The ‘remember table’

Sounds a little like the title of an Anne Tyler novel, doesn’t it?

Sometime in our pup’s second year, Hubby noticed that Enzo goes on high alert if he notices one or both of us at the vanity mirror, attending to the things that people do before they leave the house—Hubby shaving, me fussing with hair or makeup. So Hubby has started referring to the bathroom as the “leaving room.” The phrase is among Hubby’s best invented monickers, particularly since he’s a black-and-white, concrete/sequential kinda guy who isn’t given to metaphor…whereas I live in a hazy, Piscean, English major world that is almost nothing but metaphor. Communication, shall we say, is rarely boring.

In each of our homes, there’s been a spot, usually close to the kitchen, where miscellany accumulates. Save for the pre-retirement days when Hubby carried a briefcase everyday (as opposed to me, with my laptop in an oversized handbag), the clutter cache was and remains mostly mine. Grocery lists and receipts, keys, a coupon here and there, my now seriously downsized purse, power cords for two laptops, blah, blah, blah. There’s no dedicated office in this house—I write and work (editing and logistics support for my daughter’s wine importing business) on my couch, with Enzo next to me and the birds chirping at the feeder outside.On those occasions when I actually use paper, there may be a bit of that here and there, along with two or three books and the latest copy of Yankee. All in all, I manage to keep it down to a quiet roar, and it never reaches what I would call the messy stage.

But then there is the “remember table” (this monicker’s all mine), which sits halfway between our patio door and the mud/laundry room leading to the garage. Coming or going, you can’t miss it. Sometime in the last few years, Hubby started using it for anything outgoing: cards or bills to mail, prescriptions to fill, shopping bags to return to the car, shiny paper for the recycling box, a wine bottle to give away, etc., etc., etc.—the things we need to remember to do.
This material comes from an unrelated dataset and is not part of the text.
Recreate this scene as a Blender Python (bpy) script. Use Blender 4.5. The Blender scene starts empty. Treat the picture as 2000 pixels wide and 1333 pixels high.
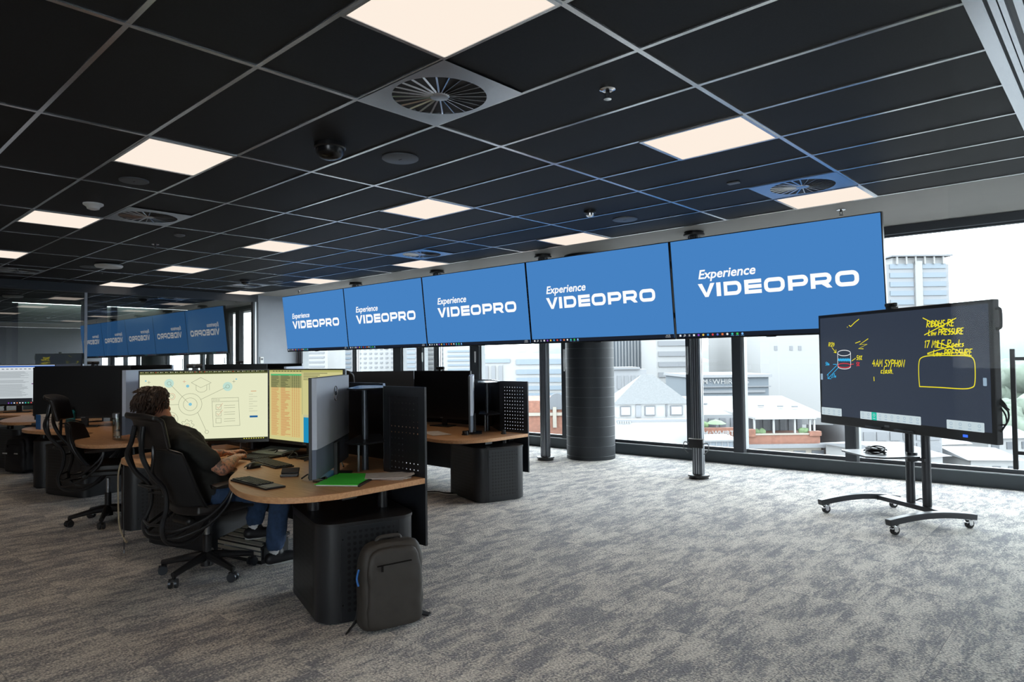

I’ve picked up the habit as well, though it required some self-discipline; it’s much too easy for me to treat anything of this ilk like the visual equivalent of white noise. In a post-retirement world, structure is pretty much reduced to the repeating decimal cycle of doctor-dentist-vet-hair. Although thankfully our memories are just fine, the remember table helps keep us on track, like the mnemonic devices we learned in grade school spelling (less desert, more dessert, or the principal is our pal—does anybody even teach those any more???).

Granted, it’s another patch of clutter, but there’s always a bit of beauty amid the scattered reminders. The centerpiece on the changes with the seasons and the harvest. Today there’s a beautiful flower arrangement, a surprise birthday gift from my dear friend Pat. She’s a Pisces, too, and she knows our colors!

We bought that brightly colored tablecloth in Paris, at Printemps, in 2008, so it’s a memory prompt of a different sort, even though there’s never a problem remembering Paris. Down to the last footstep, those treasured recollections are always crystal clear.

5 thoughts on “The ‘remember table’

  1. Nancy

    Made me chuckle. Just shared this with my guy and he chuckled as well. We too have a remember table OR the remember washing machine. Depends on what door we are walking out! LOL!